Sunday, February 6, 2011

Eeny Meeny, Miny, Mo

Decisions. We’ve all got to make them. Big, small, trivial and significant. Some people are good at them, some are bad at them. I’m starting to believe that I’ve become quite good at them. I can tell by the way I smile broadly every morning that I’m in a good position in my life and I’ve made the right independent choices to get to this point.

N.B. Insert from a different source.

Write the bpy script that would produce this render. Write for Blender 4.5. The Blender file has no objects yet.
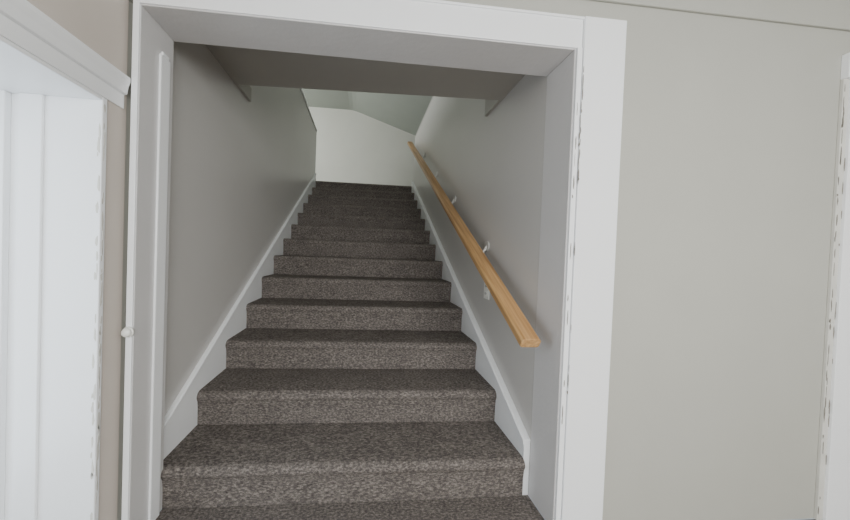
import bpy, bmesh, math, random
from mathutils import Matrix, Vector
random.seed(4)
SC=bpy.context.scene
COL=SC.collection

# ------------------------------------------------------------------ materials
def s2l(c):
    return tuple(((x/255)/12.92 if x/255<=.04045 else (((x/255)+.055)/1.055)**2.4) for x in c)+(1,)
def paint(name,c,rough=.5,var=.05,bump=.04,scale=3.0,fine=90.0,spec=.5):
    m=bpy.data.materials.new(name);m.use_nodes=True
    n=m.node_tree.nodes;l=m.node_tree.links;b=n['Principled BSDF']
    tc=n.new('ShaderNodeTexCoord')
    no=n.new('ShaderNodeTexNoise');no.inputs['Scale'].default_value=scale;no.inputs['Detail'].default_value=5
    l.new(tc.outputs['Object'],no.inputs['Vector'])
    mx=n.new('ShaderNodeMix');mx.data_type='RGBA'
    a=s2l(c);mx.inputs['A'].default_value=tuple(x*(1-var) for x in a[:3])+(1,)
    mx.inputs['B'].default_value=tuple(min(1,x*(1+var)) for x in a[:3])+(1,)
    l.new(no.outputs['Fac'],mx.inputs['Factor']);l.new(mx.outputs['Result'],b.inputs['Base Color'])
    b.inputs['Roughness'].default_value=rough
    b.inputs['Specular IOR Level'].default_value=spec
    n2=n.new('ShaderNodeTexNoise');n2.inputs['Scale'].default_value=fine;n2.inputs['Detail'].default_value=3
    l.new(tc.outputs['Object'],n2.inputs['Vector'])
    bp=n.new('ShaderNodeBump');bp.inputs['Strength'].default_value=bump;bp.inputs['Distance'].default_value=.01
    l.new(n2.outputs['Fac'],bp.inputs['Height']);l.new(bp.outputs['Normal'],b.inputs['Normal'])
    return m
def carpet_mat():
    m=bpy.data.materials.new('carpet');m.use_nodes=True
    n=m.node_tree.nodes;l=m.node_tree.links;b=n['Principled BSDF']
    tc=n.new('ShaderNodeTexCoord')
    def noise(s,d=3,r=.6):
        x=n.new('ShaderNodeTexNoise');x.inputs['Scale'].default_value=s;x.inputs['Detail'].default_value=d
        x.inputs['Roughness'].default_value=r
        mp=n.new('ShaderNodeMapping');mp.inputs['Scale'].default_value=(.6,1,1.2)
        l.new(tc.outputs['Object'],mp.inputs['Vector']);l.new(mp.outputs['Vector'],x.inputs['Vector']);return x
    a=noise(110,5,.75)
    r=n.new('ShaderNodeValToRGB');l.new(a.outputs['Fac'],r.inputs['Fac'])
    e=r.color_ramp.elements
    e[0].position=.34;e[0].color=s2l((70,66,64))
    e[1].position=.68;e[1].color=s2l((158,150,143))
    k=e.new(.5);k.color=s2l((107,101,97))
    big=noise(11,3)
    mr=n.new('ShaderNodeMapRange');mr.inputs['To Min'].default_value=.7;mr.inputs['To Max'].default_value=1.3
    l.new(big.outputs['Fac'],mr.inputs['Value'])
    mu=n.new('ShaderNodeVectorMath');mu.operation='SCALE'
    l.new(r.outputs['Color'],mu.inputs[0]);l.new(mr.outputs['Result'],mu.inputs['Scale'])
    l.new(mu.outputs['Vector'],b.inputs['Base Color'])
    b.inputs['Roughness'].default_value=1;b.inputs['Specular IOR Level'].default_value=.1
    f=noise(160,3,.8)
    bp=n.new('ShaderNodeBump');bp.inputs['Strength'].default_value=.7;bp.inputs['Distance'].default_value=.008
    l.new(f.outputs['Fac'],bp.inputs['Height']);l.new(bp.outputs['Normal'],b.inputs['Normal'])
    return m
def wood_mat():
    m=bpy.data.materials.new('oiled_pine');m.use_nodes=True
    n=m.node_tree.nodes;l=m.node_tree.links;b=n['Principled BSDF']
    tc=n.new('ShaderNodeTexCoord');mp=n.new('ShaderNodeMapping');mp.inputs['Scale'].default_value=(30,1.2,30)
    l.new(tc.outputs['Object'],mp.inputs['Vector'])
    no=n.new('ShaderNodeTexNoise');no.inputs['Scale'].default_value=2.2;no.inputs['Detail'].default_value=6
    l.new(mp.outputs['Vector'],no.inputs['Vector'])
    r=n.new('ShaderNodeValToRGB');l.new(no.outputs['Fac'],r.inputs['Fac'])
    r.color_ramp.elements[0].position=.3;r.color_ramp.elements[0].color=s2l((158,117,72))
    r.color_ramp.elements[1].position=.7;r.color_ramp.elements[1].color=s2l((208,168,116))
    l.new(r.outputs['Color'],b.inputs['Base Color']);b.inputs['Roughness'].default_value=.35
    return m
M_hall=paint('hall_wall_paint',(181,181,173),.5)
M_stair=paint('stairwell_wall_paint',(202,200,197),.33,.03,.04,2.2)
M_left=paint('beige_wall_paint',(208,199,190),.5)
M_white=paint('white_gloss_trim',(248,250,252),.3,.02,.04,6,40)
M_dirty=paint('worn_white_trim',(212,211,204),.45,.14,.15,9,60)
M_soffit=paint('soffit_paint',(208,208,207),.5)
M_under=paint('stairwell_ceiling_paint',(176,174,168),.6)
M_upceil=paint('upper_ceiling_paint',(172,178,170),.7)
M_upwall=paint('upper_wall_paint',(214,214,206),.7)
M_chip=paint('chipped_paint',(128,124,116),.9,.35,.3,30,120)
M_carpet=carpet_mat();M_wood=wood_mat()
M_plast=paint('white_plastic',(240,240,234),.3,.01,0)
M_dark=paint('slot_dark',(30,30,30),.6,.01,0)
M_floor=paint('hall_floor_boards',(118,108,98),.4,.2)
M_steel=paint('brushed_bracket_metal',(225,225,222),.35,.02,0);M_steel.node_tree.nodes['Principled BSDF'].inputs['Metallic'].default_value=.2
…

Of course, I didn’t start out like this. I was brought up to obey the decisions made for me. Yes, they were for my benefit and obviously at the time I was not yet of age or maturity to make the major decisions for myself. And despite it all leading to a good life-style anyway…it was completely unsatisfying because it wasn’t MY decision to live that way. I couldn’t take credit. I couldn’t have pride. I had no ownership. For me to find happiness, I had to take the reigns and make the choice for myself. I wanted to take a risk so that I could claim responsibility no matter how it turned out: good or bad. I'd either have myself to blame or claim the success for myself!
And then there’s the fear of making decisions. Or more accurately, the fear of making the wrong decision. It’s this potentially disabling fear that can stop a person in their tracks, take the low-risk path and disappear amongst the crowd of mediocrity. It is this barrier of decision making that filters the average from the awesome. Well, I think anyway.

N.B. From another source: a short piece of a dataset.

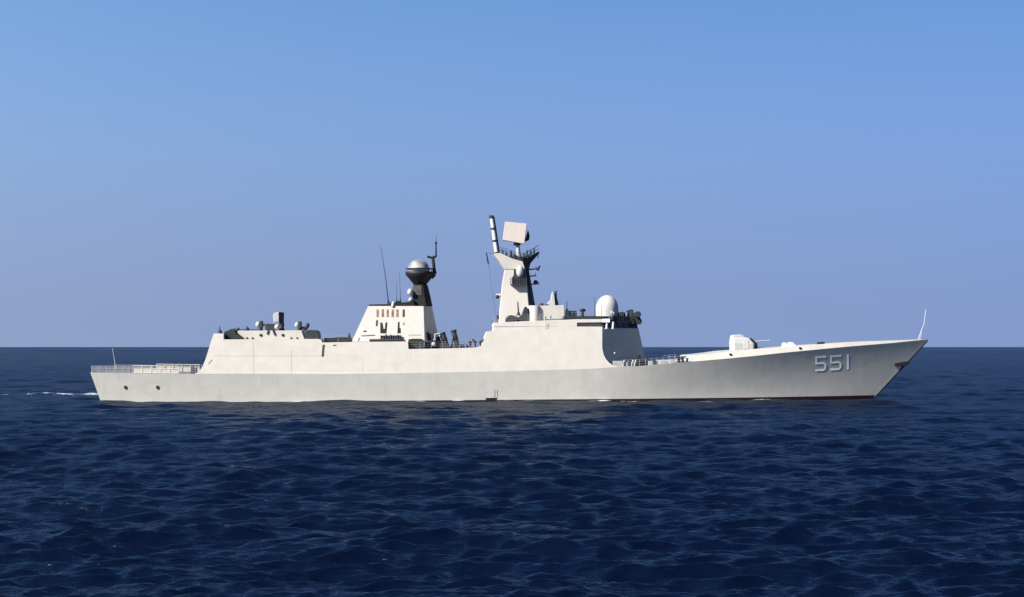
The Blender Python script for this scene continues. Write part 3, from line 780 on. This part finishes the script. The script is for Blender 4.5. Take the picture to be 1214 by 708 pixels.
mb.box((a.x + .4, a.y - .8, a.z), (a.x + 1.0, a.y - .3, a.z + .8)); mb.box((a.x + 1.5, a.y - .7, a.z), (a.x + 2.1, a.y - .2, a.z + .6))
mb.build('balcony', M['dark'], mast)
# yardarms with aerials on the forward side
def yard(px, py, x1, name='yardarm'):
    mb = MB(); mb.tube(S(624, py + 1, -.4), S(x1, py, -.4), .12, .09); mb.tube(S(x1 - 2, py, -2.6), S(x1 - 2, py, 2.6), .07)
    for y in (-2.4, -1, 1, 2.4): mb.tube(S(x1 - 2, py + 1.0, y), S(x1 - 1.4, py - 3.4, y), .08, .05)
    return mb.build(name, M['dark'], mast)
yard(634, 326.6, 636); yard(636, 336.2, 639.5); yard(633, 318.5, 637)
MB().tube(S(636.6, 320, -.8), S(640.4, 314.6, -.8), .3, .1).build('yard_aerial', M['dark'], mast)
MB().ball(S(635, 334.4, -.6), .36).build('yard_sensor', M['dark'], mast)
MB().tube(S(638.4, 299, -.5), S(637.6, 306.5, -.5), .06).build('yard_whip', M['dark'], mast)
mb = MB(); a = S(588, 350.5, -1.5); mb.tube(S(594.5, 349.8, -1.5), S(588, 349.6, -1.5), .22); mb.build('side_lamp_bracket', M['white'], mast)
mb = MB(); mb.ball(S(589.8, 351.8, -1.9), .3); mb.build('side_lamp', M['black'], mast)

# upper deck fittings round the mast and on the bridge roof -----------------------------------------------
dh = MB(); dh.prism([(628,387.2),(628,362.6),(668.6,361.6),(670.4,387)], -4.0, 4.0); dh = dh.build('deck_house', M['white'], ship, bevel=.06)
a = S(633, 386.5, -4.0); top = S(633, 363, -4.0)
MB().lathe((a.x, -3.7, a.z), [(1.0, 0), (1.0, top.z - a.z), (.9, top.z - a.z + .12)], 18).build('round_casing', M['white'], dh)
mb = MB(); mb.tube(S(642, 378, -4.06), S(668, 377.4, -4.06), .06); mb.tube(S(646, 375, -4.06), S(646, 382, -4.06), .08); mb.tube(S(652, 374, -4.06), S(652, 379, -4.06), .06); mb.build('pipe_run', M['net'], dh)
mb = MB()
for x, h in ((642,1.6),(648,1.0)): mb.lathe(S(x, 362.6, -2.5), [(.35, 0), (.3, h*.135*2)], 8)
mb.build('roof_fitting', M['dark'], dh)
dk = MB().prism([(614.4,386.8),(608.5,378),(611,374),(614.4,376),(619,372),(621.6,363.6),(624.6,363),(626.4,369),(626,379),(623,387)], -4.6, -3.2, .1).build('signal_gear', M['dark'], ship, bevel=.1)
whip([(614.8,374),(614.4,366),(613.8,357.5)], .14, .09, -4.2)
mb = MB(); c = S(606, 380.5, -5.4)
mb.lathe((c.x, -5.6, c.z), [(.82, 0), (.95, .15), (.95, .6), (.5, .9)], 16, 'Y'); mb.tube((c.x - .9, -5.3, c.z - 1.1), (c.x, -5.3, c.z), .12); mb.tube((c.x + .9, -5.3, c.z - 1.1), (c.x, -5.3, c.z), .12)
sl = mb.build('searchlight', M['dark'], ship)
mb = MB(); mb.lathe((c.x + .75, -5.7, c.z - .7), [(.42, 0), (.5, .08), (.42, .16)], 14, 'Y'); mb.build('searchlight_ring', M['net'], sl)
mb = MB(); mb.prism([(584.4,392.2),(584.4,382.2),(589.6,382.2),(589.6,392.2)], -6.62, -5.6); mb.build('raft_canister_box', M['bright'], ship, bevel=.08)
mb = MB(); mb.prism([(648.6,362),(650,357.6),(653,356),(654.2,346.6),(655.6,345.4),(657.4,350),(658.4,362)], -2.6, -1.4, .1); od = mb.build('optical_director', M['dome'], ship, bevel=.08)
mb = MB(); mb.prism([(657.2,362),(656.2,352),(658.4,344),(660.4,345),(660.2,352),(662.8,362)], -2.2, -1.3, .05); mb.build('director_back', M['dark'], od, bevel=.05)
mb = MB()
mb.prism([(669.5,378.8),(670,368),(672,364.4),(674.4,368),(675,378.8)], -5.6, -4.8, .1)
for x in (676, 679.5, 683): mb.tube(S(x, 378.6, -5.4), S(x - .5, 368.5, -5.4), .13)
for y in (369, 373.5, 377.5): mb.tube(S(675, y, -5.4), S(683.5, y, -5.4), .12)
mb.lathe(S(679, 377.6, -5), [(.55, 0), (.6, .5), (.4, .9)], 10); mb.tube(S(672.2, 366, -5), S(672, 356.5, -5), .06)
mb.build('signal_gear', M['canvas'], ship)
mb = MB(); mb.tube(S(690.7, 378.4, -5.2), S(690.7, 369, -5.2), .24, .2); mb.lathe(S(690.8, 369.5, -5.2), [(.3, 0), (.45, .12), (.42, .4), (.2, .5)], 12); mb.build('binnacle', M['black'], ship)
whip([(705.2,378),(705,370),(704.6,352)], .05, .03, -4.5)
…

I was given an awesome piece of off-handed advice from a dear cousin of mine, Henri.
‘Deb, there’s no such thing as the ‘wrong’ decision- just decisions that don’t work out. You can just go back, take on the new wisdom and try again.’
That simple sentence took away some of the fear for me, propelling me forth into a much more rewarding life.
Calculating risks. Courage to leap. Taking a chance. Zest to live.
When it comes to crunch, I always end up asking myself, ‘what would make the better story?’
What decision would make YOUR story better?